Written task =
Print nothing but the lines from the start of the listing below through the line that contains "far conduits', 'box')". Do not include the pictures.

Data excerpt =
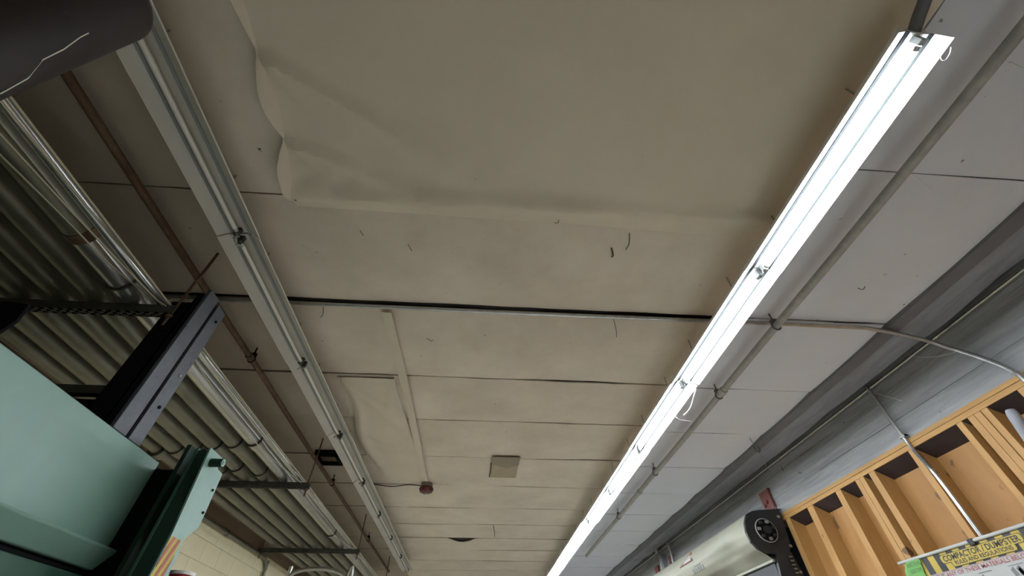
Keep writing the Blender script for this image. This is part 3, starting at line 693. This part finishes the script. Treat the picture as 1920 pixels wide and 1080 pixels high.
# warning triangle and small printed mark on the hood
def on_hood(u, y, off=0.004):
    q = Vector(hood_fn(u, (y-YE-0.03)/(YH-YE-0.03))); q2 = Vector(hood_fn(u+0.02, (y-YE-0.03)/(YH-YE-0.03)))
    tg = (q2-q).normalized(); nrm = Vector((0, 1, 0)).cross(tg).normalized()
    if nrm.x > 0: nrm = -nrm
    return q + nrm*off
tri = [on_hood(0.40, 6.55), on_hood(0.56, 6.95), on_hood(0.56, 6.45)]
w_ = MB().prism(tri, (-0.003, 0, 0.001)).build('warning_triangle', 'red_steel', hd)
ctr = sum(tri, Vector())/3
MB().prism([ctr+(p-ctr)*0.62+Vector((-0.004, 0, 0)) for p in tri], (-0.002, 0, 0.0005)).build('triangle_face', 'sign_white', w_)
for k2 in range(5):
    ya = 6.55 - k2*0.075
    MB().prism([on_hood(0.655, ya), on_hood(0.655, ya-0.05), on_hood(0.70, ya-0.05), on_hood(0.70, ya)], (-0.002, 0, 0)).build('printed_mark', 'sign_grey', hd)
MB().prism([on_hood(0.63, 6.50), on_hood(0.63, 6.25), on_hood(0.64, 6.25), on_hood(0.64, 6.50)], (-0.002, 0, 0)).build('printed_mark', 'sign_grey', hd)
# conduits at the far top of the hood
for i, (a, b, c_, d_) in enumerate(((1256, 1030, 1263, 1056), (1230, 1035, 1242, 1066))):
    q0 = P(a, b, 0, 3.45); q1 = P(c_, d_, 0, 3.45)
    tag(MB().tube(smoothpath([Vector((3.47, q0.y+0.1, q0.z+0.12)), q0, q1, Vector((q1.x, q1.y, FLOOR))], 5), 0.022, 8).build('conduit', 'emt', smooth=True), ['short bright conduit rising behind the hood, nearer one', 'short bright conduit rising behind the hood, farther one'][i], 'conduit')
q = P(1244, 1052, 0, 3.48)
tag(MB().box(3.44, 3.535, q.y-0.06, q.y+0.06, q.z-0.12, q.z+0.10).build('outlet_box', 'trimgrey', bevel=0.006), 'small grey box between the two far conduits', 'box')

# ================================================================== sign
XS = 3.40
zr = 0.741; ya_, yb_s = 3.664, 2.25
sg = thing('sign_banner', (XS, 3.0, FLOOR), 'compactor and dumpster rules banner hung in front of the studs', 'sign')
MB().tube([(XS-0.004, ya_, zr), (XS-0.004, yb_s, zr)], 0.011, 10).build('rod', 'rod_white', sg, smooth=True)
ytop, ybot = zr-0.008, -0.2
yl_, yr_ = ya_-0.055, yb_s
MB().box(XS, XS+0.004, yr_, yl_, ybot, ytop).build('banner', 'sign_white', sg)
for yy in (3.05, 2.55):
    MB().tube([(XS, yy, zr), (XW+0.0, yy, zr+0.012)], 0.005, 6).build('hook', 'galv', sg)
MB().box(XS-0.018, XS-0.006, 2.965, 3.005, zr-0.024, zr+0.012).build('clip', 'darkplate', sg)
ZB = P(1745, 1079, 0, XS).z          # bottom of the striped band
ZBAND = 0.626
MB().box(XS-0.001, XS, yr_, yl_, ZBAND, ytop).build('yellow_band', 'sign_yellow', sg)
ys_ = 3.447
kk = 0
while ys_ > yr_+0.05:
    MB().box(XS-0.002, XS-0.001, ys_-0.055, ys_, ZBAND, ytop).build('black_stripe', 'sign_black', sg); ys_ -= 0.112
def text(body, parent, ycenter, z, width, height, m, x, name='lettering', bold=0.0):
    cu = bpy.data.curves.new('tmp', 'FONT'); cu.body = body; cu.size = 1; cu.align_x = 'LEFT'; cu.offset = bold; cu.resolution_u = 3
    ob = bpy.data.objects.new('tmp', cu); COL.objects.link(ob); bpy.context.view_layer.update()
    dg = bpy.context.evaluated_depsgraph_get(); me = bpy.data.meshes.new_from_object(ob.evaluated_get(dg)); bpy.data.objects.remove(ob); bpy.data.curves.remove(cu)
    vs = [v.co.copy() for v in me.vertices]
    x0 = min(v.x for v in vs); x1 = max(v.x for v in vs); y0 = min(v.y for v in vs); y1 = max(v.y for v in vs)
    org = wl(parent)
    for v in me.vertices:
        u = (v.co.x-x0)/(x1-x0)-0.5; w = (v.co.y-y0)/(y1-y0)-0.5
        v.co = Vector((x, ycenter - u*width, z + w*height)) - org
    me.materials.clear(); me.materials.append(MATS[m]); me.name = name
    o = bpy.data.objects.new(name, me); COL.objects.link(o); o.parent = parent; return o
def pill(y0, y1, z0, z1, x, m, name, parent):
    r = min(0.02, (z1-z0)*0.35); pts = []
    for (cy, cz, a0) in ((y1-r, z1-r, 0), (y0+r, z1-r, 90), (y0+r, z0+r, 180), (y1-r, z0+r, 270)):
        for a in (0, 30, 60, 90):
            an = math.radians(a0+a); pts.append((x, cy + r*math.cos(an), cz + r*math.sin(an)))
    return MB().prism(pts, (0.0008, 0, 0)).build(name, m, parent)
c1, w1, zt1 = 2.977, 0.584, 0.6905
pill(2.665, 3.295, 0.664, 0.716, XS-0.003, 'sign_black', 'title_border', sg)
pill(2.670, 3.290, 0.667, 0.713, XS-0.004, 'sign_yellow', 'title_plate', sg)
c2, w2, zt2 = 2.979, 0.435, 0.6555
pill(2.735, 3.225, 0.634, 0.672, XS-0.0035, 'sign_black', 'title_border', sg)
pill(2.740, 3.220, 0.637, 0.674, XS-0.0045, 'sign_yellow', 'title_plate', sg)
text('COMPACTOR / DUMPSTER', sg, c1, zt1, w1, 0.035, 'sign_black', XS-0.0052, bold=0.02)
text('RULES AND REGULATIONS', sg, c2, zt2, w2, 0.024, 'sign_black', XS-0.0052, bold=0.02)
MB().box(XS-0.001, XS, yr_, yl_, ZBAND-0.006, ZBAND-0.004).build('rule_line', 'sign_red', sg)
text('DO NOT PUT ANY OF THESE MATERIALS BELOW IN THE COMPACTOR', sg, (yl_+yr_)/2, ZBAND-0.022, (yl_-yr_)*0.96, 0.024, 'sign_red', XS-0.002, bold=0.01)
random.seed(3)
for k2 in range(6):
    yy = yl_ - 0.14 - k2*0.215
    MB().box(XS-0.002, XS-0.001, yy-0.05, yy+0.05, ZBAND-0.054, ZBAND-0.051).build('caption_line', 'sign_grey', sg)
    for q2 in range(5):
        a = yy + random.uniform(-0.07, 0.07); b = ZBAND-0.105+random.uniform(-0.03, 0.025)
        MB().prism([(XS-0.001, a-0.015, b-0.02), (XS-0.001, a+0.012, b-0.025), (XS-0.001, a+0.018, b+0.012), (XS-0.001, a-0.006, b+0.026)], (-0.001, 0, 0)).build('pictogram', 'sign_grey', sg)
# lime sticker over the corner
lq = [(1698, 1055), (1722, 1047), (1727, 1053), (1726, 1057), (1731, 1066), (1732, 1073), (1736, 1078), (1734, 1092), (1708, 1100), (1703, 1088), (1697, 1072)]
lo = MB().prism([P(a, b, 0, XS-0.012) for a, b in lq], (-0.001, 0, 0)).build('lime_notice', 'sign_lime', sg)
lc = P(1712, 1058, 0, XS-0.014)
text('AGAINST THE LAW', lo, lc.y, lc.z, 0.13, 0.026, 'sign_dkgreen', XS-0.0145); 
lc = P(1718, 1070, 0, XS-0.014); text('ILLEGAL TO DUMP', lo, lc.y, lc.z, 0.11, 0.024, 'sign_dkgreen', XS-0.0145)
WLOC[lo.name] = wl(sg)

# ================================================================== cobwebs and strands
def strand(pts, label, plane_z=1.72, r=0.0016, m='web_white'):
    q = [P(a, b, 2, plane_z) for a, b in pts]
    tag(MB().tube(smoothpath(q, 4), r, 5).build('cobweb_strand', m), label, 'cobweb', 'cobwebs')
strand([(1783, 88), (1781, 100), (1773, 112), (1766, 112), (1764, 108)], 'looped web strand at the near end of the bright row', 1.74)
strand([(1305, 730), (1300, 745), (1296, 760), (1290, 770), (1282, 778)], 'fuzzy web strand hanging off the bright row, upper one', 1.74, .003)
strand([(1268, 782), (1275, 787), (1283, 788), (1296, 790)], 'fuzzy web strand hanging off the bright row, lower one', 1.74, .003)
strand([(1717, 330), (1730, 340), (1747, 355)], 'short web strand under the sprinkler pipe', 1.85, .002)
strand([(1893, 117), (1905, 123), (1915, 128)], 'short white web strand right of the sprinkler pipe', 1.9, .004)
strand([(948, 985), (947, 1020), (946, 1048)], 'long vertical web strand under the far ceiling', 1.9, .003)
strand([(958, 962), (961, 1000), (964, 1024)], 'second vertical web strand under the far ceiling', 1.9, .003)
def wall_strand(pts, label, r=0.0018):
    tag(MB().tube(smoothpath([P(a, b, 0, x) for a, b, x in pts], 5), r, 5).build('cobweb_strand', 'web_white'), label, 'cobweb', 'cobwebs')
wall_strand([(1690, 655, 3.50), (1708, 667, 3.50), (1740, 670, 3.46), (1775, 665, 3.46), (1800, 657, 3.455)], 'slack web arc between the wall-top conduit and the bent conduit')
wall_strand([(1641, 737, 3.485), (1665, 744, 3.50), (1692, 752, 3.51)], 'fine web line off the top of the vertical conduit')
q0, q1, q2 = P(1408, 826, 2, 1.985), P(1420, 842, 2, 1.95), P(1434, 868, 2, 1.93)
t = thing('wire_hanger', q0, 'thin wire hanger hooked to the trim along the right wall', 'wire')
MB().tube(smoothpath([q0+Vector((0, 0, 0.03)), q0, q1, q2, q2+Vector((0.03, 0.02, -0.12))], 5), 0.004, 6).build('wire_body', 'galv', t)
MB().tube([q1+Vector((0.03*math.cos(a*math.pi/6), 0, 0.035*math.sin(a*math.pi/6))) for a in range(13)], 0.005, 6, cap=False).build('wire_loop', 'trimdark', t)
# cable feeding the near end of the bright row
pc_ = [(RX, RY0+0.01, RZ+0.06), (RX+0.005, RY0-0.06, RZ+0.10), (RX+0.02, RY0-0.16, RZ+0.15), (RX+0.03, RY0-0.4, RZ+0.2), (RX+0.03, -1.5, RZ+0.21)]
tag(MB().tube(smoothpath(pc_, 6), 0.022, 10).build('supply_cable', 'trimdark', smooth=True), 'dark flexible cable feeding the near end of the bright row', 'cable')

# ================================================================== lift the whole layout so that the floor lies at z = 0
for o in list(SC.objects):
    if o.parent is None: o.location.z -= FLOOR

Solution to this task =
Keep writing the Blender script for this image. This is part 3, starting at line 693. This part finishes the script. Treat the picture as 1920 pixels wide and 1080 pixels high.
# warning triangle and small printed mark on the hood
def on_hood(u, y, off=0.004):
    q = Vector(hood_fn(u, (y-YE-0.03)/(YH-YE-0.03))); q2 = Vector(hood_fn(u+0.02, (y-YE-0.03)/(YH-YE-0.03)))
    tg = (q2-q).normalized(); nrm = Vector((0, 1, 0)).cross(tg).normalized()
    if nrm.x > 0: nrm = -nrm
    return q + nrm*off
tri = [on_hood(0.40, 6.55), on_hood(0.56, 6.95), on_hood(0.56, 6.45)]
w_ = MB().prism(tri, (-0.003, 0, 0.001)).build('warning_triangle', 'red_steel', hd)
ctr = sum(tri, Vector())/3
MB().prism([ctr+(p-ctr)*0.62+Vector((-0.004, 0, 0)) for p in tri], (-0.002, 0, 0.0005)).build('triangle_face', 'sign_white', w_)
for k2 in range(5):
    ya = 6.55 - k2*0.075
    MB().prism([on_hood(0.655, ya), on_hood(0.655, ya-0.05), on_hood(0.70, ya-0.05), on_hood(0.70, ya)], (-0.002, 0, 0)).build('printed_mark', 'sign_grey', hd)
MB().prism([on_hood(0.63, 6.50), on_hood(0.63, 6.25), on_hood(0.64, 6.25), on_hood(0.64, 6.50)], (-0.002, 0, 0)).build('printed_mark', 'sign_grey', hd)
# conduits at the far top of the hood
for i, (a, b, c_, d_) in enumerate(((1256, 1030, 1263, 1056), (1230, 1035, 1242, 1066))):
    q0 = P(a, b, 0, 3.45); q1 = P(c_, d_, 0, 3.45)
    tag(MB().tube(smoothpath([Vector((3.47, q0.y+0.1, q0.z+0.12)), q0, q1, Vector((q1.x, q1.y, FLOOR))], 5), 0.022, 8).build('conduit', 'emt', smooth=True), ['short bright conduit rising behind the hood, nearer one', 'short bright conduit rising behind the hood, farther one'][i], 'conduit')
q = P(1244, 1052, 0, 3.48)
tag(MB().box(3.44, 3.535, q.y-0.06, q.y+0.06, q.z-0.12, q.z+0.10).build('outlet_box', 'trimgrey', bevel=0.006), 'small grey box between the two far conduits', 'box')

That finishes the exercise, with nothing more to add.